→ **EXERCISE BRIEF**
Exactly and only the lines from the one containing "3.5)), G, ROT)" through the one containing "scene.camera = cam" are to be repeated, both ends included.

-- START OF INPUT FOR THIS TASK --

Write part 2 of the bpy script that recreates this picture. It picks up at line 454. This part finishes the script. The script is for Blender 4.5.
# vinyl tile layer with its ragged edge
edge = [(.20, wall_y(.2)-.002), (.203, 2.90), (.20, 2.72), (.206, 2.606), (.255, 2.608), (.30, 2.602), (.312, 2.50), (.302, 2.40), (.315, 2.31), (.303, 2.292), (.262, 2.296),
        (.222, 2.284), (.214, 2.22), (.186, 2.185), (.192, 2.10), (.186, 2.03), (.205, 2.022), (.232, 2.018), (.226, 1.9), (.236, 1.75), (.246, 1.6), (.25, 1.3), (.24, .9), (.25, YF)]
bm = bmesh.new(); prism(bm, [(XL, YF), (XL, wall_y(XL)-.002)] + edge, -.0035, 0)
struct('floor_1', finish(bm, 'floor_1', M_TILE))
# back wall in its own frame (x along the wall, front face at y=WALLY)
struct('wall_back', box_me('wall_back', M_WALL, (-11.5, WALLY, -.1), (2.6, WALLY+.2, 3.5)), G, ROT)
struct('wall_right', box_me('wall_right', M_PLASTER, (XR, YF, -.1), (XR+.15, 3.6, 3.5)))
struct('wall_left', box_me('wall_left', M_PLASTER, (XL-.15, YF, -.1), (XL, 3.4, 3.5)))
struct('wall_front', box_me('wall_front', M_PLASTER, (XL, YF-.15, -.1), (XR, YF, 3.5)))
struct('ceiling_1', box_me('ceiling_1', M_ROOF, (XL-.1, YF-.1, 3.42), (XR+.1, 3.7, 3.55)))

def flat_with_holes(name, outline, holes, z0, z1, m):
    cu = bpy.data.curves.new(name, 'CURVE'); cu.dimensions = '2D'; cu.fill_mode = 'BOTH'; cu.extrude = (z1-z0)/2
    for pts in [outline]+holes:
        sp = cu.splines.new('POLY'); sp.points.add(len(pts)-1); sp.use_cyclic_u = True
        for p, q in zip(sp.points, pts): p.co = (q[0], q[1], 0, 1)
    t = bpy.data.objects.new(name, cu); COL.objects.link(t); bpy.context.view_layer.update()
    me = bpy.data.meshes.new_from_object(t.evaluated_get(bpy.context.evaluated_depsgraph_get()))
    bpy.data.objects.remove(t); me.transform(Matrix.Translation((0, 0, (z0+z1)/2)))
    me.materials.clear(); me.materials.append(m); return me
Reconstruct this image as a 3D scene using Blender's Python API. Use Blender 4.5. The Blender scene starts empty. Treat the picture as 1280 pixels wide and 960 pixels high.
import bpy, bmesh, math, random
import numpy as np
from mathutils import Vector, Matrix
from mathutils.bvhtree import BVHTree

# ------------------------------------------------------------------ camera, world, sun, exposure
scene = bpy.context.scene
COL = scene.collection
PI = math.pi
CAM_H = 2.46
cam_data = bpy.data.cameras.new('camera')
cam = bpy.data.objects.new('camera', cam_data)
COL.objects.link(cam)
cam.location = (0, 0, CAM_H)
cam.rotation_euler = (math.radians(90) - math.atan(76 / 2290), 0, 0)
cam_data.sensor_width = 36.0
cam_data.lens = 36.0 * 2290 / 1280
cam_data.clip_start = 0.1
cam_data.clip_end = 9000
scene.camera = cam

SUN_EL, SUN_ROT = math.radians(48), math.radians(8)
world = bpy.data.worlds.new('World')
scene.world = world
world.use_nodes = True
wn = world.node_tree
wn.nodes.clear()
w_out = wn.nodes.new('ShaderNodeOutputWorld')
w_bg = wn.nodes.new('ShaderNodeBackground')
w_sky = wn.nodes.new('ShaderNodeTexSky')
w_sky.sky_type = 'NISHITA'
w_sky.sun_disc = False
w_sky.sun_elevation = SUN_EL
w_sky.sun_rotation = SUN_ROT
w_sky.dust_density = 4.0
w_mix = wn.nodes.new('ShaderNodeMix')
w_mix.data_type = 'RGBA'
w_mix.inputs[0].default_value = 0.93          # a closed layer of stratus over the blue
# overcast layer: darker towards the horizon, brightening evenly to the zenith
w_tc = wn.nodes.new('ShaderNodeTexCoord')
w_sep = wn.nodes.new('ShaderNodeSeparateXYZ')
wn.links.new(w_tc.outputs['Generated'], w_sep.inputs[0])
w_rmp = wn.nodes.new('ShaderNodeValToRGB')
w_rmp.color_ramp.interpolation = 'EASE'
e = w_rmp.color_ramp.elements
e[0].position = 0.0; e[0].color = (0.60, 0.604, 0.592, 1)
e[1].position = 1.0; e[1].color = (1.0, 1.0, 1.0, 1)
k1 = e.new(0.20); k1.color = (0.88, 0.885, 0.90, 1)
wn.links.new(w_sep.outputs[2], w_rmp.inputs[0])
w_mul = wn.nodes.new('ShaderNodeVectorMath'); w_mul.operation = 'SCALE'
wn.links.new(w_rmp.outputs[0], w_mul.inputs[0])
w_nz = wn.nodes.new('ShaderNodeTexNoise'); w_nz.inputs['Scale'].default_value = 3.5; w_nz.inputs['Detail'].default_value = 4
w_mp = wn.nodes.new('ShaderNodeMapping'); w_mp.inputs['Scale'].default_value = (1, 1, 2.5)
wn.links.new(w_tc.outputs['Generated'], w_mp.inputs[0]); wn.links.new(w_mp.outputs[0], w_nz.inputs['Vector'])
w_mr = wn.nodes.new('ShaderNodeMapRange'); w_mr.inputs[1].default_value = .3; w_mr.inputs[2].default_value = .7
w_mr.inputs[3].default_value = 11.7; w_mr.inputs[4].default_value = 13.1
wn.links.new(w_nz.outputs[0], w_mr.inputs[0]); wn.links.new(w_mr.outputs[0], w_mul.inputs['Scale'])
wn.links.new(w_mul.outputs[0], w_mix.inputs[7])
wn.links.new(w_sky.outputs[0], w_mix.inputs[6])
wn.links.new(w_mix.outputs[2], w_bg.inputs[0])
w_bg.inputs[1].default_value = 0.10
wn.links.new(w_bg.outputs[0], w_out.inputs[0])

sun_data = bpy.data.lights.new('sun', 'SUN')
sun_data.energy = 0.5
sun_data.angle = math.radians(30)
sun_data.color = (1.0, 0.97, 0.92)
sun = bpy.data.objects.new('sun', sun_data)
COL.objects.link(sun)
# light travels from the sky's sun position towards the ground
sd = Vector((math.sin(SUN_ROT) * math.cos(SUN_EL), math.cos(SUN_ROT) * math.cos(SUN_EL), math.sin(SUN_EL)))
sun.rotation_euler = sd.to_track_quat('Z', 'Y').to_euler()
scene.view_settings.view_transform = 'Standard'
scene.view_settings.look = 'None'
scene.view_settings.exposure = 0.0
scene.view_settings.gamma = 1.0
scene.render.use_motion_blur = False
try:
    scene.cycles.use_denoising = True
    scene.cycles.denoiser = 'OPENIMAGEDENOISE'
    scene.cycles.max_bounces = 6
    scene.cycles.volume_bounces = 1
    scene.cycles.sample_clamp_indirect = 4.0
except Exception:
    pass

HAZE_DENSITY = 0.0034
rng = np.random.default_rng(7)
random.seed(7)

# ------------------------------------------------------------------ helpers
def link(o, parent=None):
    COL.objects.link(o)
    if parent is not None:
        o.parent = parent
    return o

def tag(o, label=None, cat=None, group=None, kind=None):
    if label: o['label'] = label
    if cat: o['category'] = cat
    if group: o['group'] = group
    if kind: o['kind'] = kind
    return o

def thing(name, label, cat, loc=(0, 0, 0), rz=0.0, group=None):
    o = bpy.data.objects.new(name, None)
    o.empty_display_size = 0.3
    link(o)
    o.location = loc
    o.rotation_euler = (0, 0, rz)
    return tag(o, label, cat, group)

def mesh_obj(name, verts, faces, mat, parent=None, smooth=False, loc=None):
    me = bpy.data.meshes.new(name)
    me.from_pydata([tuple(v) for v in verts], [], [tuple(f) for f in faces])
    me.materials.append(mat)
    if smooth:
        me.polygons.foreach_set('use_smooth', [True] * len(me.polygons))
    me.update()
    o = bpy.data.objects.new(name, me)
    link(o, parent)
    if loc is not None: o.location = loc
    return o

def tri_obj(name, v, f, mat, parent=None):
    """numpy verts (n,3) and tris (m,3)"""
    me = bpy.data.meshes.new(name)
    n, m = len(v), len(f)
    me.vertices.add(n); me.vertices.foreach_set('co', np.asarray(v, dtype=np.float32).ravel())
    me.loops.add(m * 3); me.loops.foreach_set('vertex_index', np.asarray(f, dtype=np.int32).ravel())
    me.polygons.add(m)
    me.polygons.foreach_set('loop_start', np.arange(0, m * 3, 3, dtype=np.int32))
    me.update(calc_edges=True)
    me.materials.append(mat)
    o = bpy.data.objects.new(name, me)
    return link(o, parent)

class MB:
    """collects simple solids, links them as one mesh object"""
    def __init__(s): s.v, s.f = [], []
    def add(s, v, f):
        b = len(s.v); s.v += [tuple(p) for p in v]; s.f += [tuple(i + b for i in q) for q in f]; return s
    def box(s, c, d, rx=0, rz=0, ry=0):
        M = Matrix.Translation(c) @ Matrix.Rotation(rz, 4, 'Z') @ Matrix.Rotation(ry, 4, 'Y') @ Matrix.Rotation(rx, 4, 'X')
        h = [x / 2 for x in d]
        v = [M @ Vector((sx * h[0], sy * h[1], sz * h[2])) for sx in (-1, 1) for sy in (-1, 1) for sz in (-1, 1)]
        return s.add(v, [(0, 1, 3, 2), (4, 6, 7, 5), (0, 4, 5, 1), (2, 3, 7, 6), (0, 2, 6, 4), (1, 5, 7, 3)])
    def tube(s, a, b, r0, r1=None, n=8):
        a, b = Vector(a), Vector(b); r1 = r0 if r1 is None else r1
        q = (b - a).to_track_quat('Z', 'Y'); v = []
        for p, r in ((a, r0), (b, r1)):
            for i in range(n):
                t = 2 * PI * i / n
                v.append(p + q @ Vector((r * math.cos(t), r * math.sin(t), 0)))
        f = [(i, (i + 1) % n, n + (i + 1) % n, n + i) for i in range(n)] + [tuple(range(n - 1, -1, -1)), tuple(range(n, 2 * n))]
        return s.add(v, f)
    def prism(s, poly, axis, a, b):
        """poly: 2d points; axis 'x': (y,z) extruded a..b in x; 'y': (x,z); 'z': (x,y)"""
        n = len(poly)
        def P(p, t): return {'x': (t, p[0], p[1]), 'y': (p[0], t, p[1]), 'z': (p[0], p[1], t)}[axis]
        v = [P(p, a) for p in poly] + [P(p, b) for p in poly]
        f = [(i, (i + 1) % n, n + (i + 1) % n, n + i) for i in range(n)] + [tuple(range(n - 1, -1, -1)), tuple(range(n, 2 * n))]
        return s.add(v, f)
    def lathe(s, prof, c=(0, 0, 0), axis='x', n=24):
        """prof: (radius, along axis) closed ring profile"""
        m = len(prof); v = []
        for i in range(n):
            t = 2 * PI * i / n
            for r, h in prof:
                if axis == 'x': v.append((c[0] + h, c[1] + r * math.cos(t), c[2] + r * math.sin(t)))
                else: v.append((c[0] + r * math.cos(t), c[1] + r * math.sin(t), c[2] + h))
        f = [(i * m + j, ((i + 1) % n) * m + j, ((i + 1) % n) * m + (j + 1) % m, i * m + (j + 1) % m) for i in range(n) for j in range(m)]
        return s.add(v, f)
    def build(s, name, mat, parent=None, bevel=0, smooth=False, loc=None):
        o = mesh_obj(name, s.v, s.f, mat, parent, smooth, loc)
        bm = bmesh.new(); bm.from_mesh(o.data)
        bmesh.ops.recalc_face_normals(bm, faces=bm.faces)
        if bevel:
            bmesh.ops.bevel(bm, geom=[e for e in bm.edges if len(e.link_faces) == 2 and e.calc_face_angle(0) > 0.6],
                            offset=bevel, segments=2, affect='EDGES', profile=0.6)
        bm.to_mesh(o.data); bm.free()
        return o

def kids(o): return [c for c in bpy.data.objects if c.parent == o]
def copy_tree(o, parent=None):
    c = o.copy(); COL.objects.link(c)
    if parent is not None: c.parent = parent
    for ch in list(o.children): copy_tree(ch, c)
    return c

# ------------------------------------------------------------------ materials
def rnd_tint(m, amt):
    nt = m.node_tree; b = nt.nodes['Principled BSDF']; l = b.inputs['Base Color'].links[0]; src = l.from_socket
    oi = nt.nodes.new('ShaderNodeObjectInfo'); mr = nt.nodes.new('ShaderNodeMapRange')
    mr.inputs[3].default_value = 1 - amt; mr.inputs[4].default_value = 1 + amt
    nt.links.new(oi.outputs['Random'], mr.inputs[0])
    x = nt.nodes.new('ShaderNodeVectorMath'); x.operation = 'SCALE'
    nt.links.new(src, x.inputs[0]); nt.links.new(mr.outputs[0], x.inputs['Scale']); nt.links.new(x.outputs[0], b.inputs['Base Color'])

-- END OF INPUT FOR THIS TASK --

→ **THE SOLUTION**
struct('wall_back', box_me('wall_back', M_WALL, (-11.5, WALLY, -.1), (2.6, WALLY+.2, 3.5)), G, ROT)
struct('wall_right', box_me('wall_right', M_PLASTER, (XR, YF, -.1), (XR+.15, 3.6, 3.5)))
struct('wall_left', box_me('wall_left', M_PLASTER, (XL-.15, YF, -.1), (XL, 3.4, 3.5)))
struct('wall_front', box_me('wall_front', M_PLASTER, (XL, YF-.15, -.1), (XR, YF, 3.5)))
struct('ceiling_1', box_me('ceiling_1', M_ROOF, (XL-.1, YF-.1, 3.42), (XR+.1, 3.7, 3.55)))

def flat_with_holes(name, outline, holes, z0, z1, m):
    cu = bpy.data.curves.new(name, 'CURVE'); cu.dimensions = '2D'; cu.fill_mode = 'BOTH'; cu.extrude = (z1-z0)/2
    for pts in [outline]+holes:
        sp = cu.splines.new('POLY'); sp.points.add(len(pts)-1); sp.use_cyclic_u = True
        for p, q in zip(sp.points, pts): p.co = (q[0], q[1], 0, 1)
    t = bpy.data.objects.new(name, cu); COL.objects.link(t); bpy.context.view_layer.update()
    me = bpy.data.meshes.new_from_object(t.evaluated_get(bpy.context.evaluated_depsgraph_get()))
    bpy.data.objects.remove(t); me.transform(Matrix.Translation((0, 0, (z0+z1)/2)))
    me.materials.clear(); me.materials.append(m); return me
Reconstruct this image as a 3D scene using Blender's Python API. Use Blender 4.5. The Blender scene starts empty. Treat the picture as 1280 pixels wide and 960 pixels high.
import bpy, bmesh, math, random
import numpy as np
from mathutils import Vector, Matrix
from mathutils.bvhtree import BVHTree

# ------------------------------------------------------------------ camera, world, sun, exposure
scene = bpy.context.scene
COL = scene.collection
PI = math.pi
CAM_H = 2.46
cam_data = bpy.data.cameras.new('camera')
cam = bpy.data.objects.new('camera', cam_data)
COL.objects.link(cam)
cam.location = (0, 0, CAM_H)
cam.rotation_euler = (math.radians(90) - math.atan(76 / 2290), 0, 0)
cam_data.sensor_width = 36.0
cam_data.lens = 36.0 * 2290 / 1280
cam_data.clip_start = 0.1
cam_data.clip_end = 9000
scene.camera = cam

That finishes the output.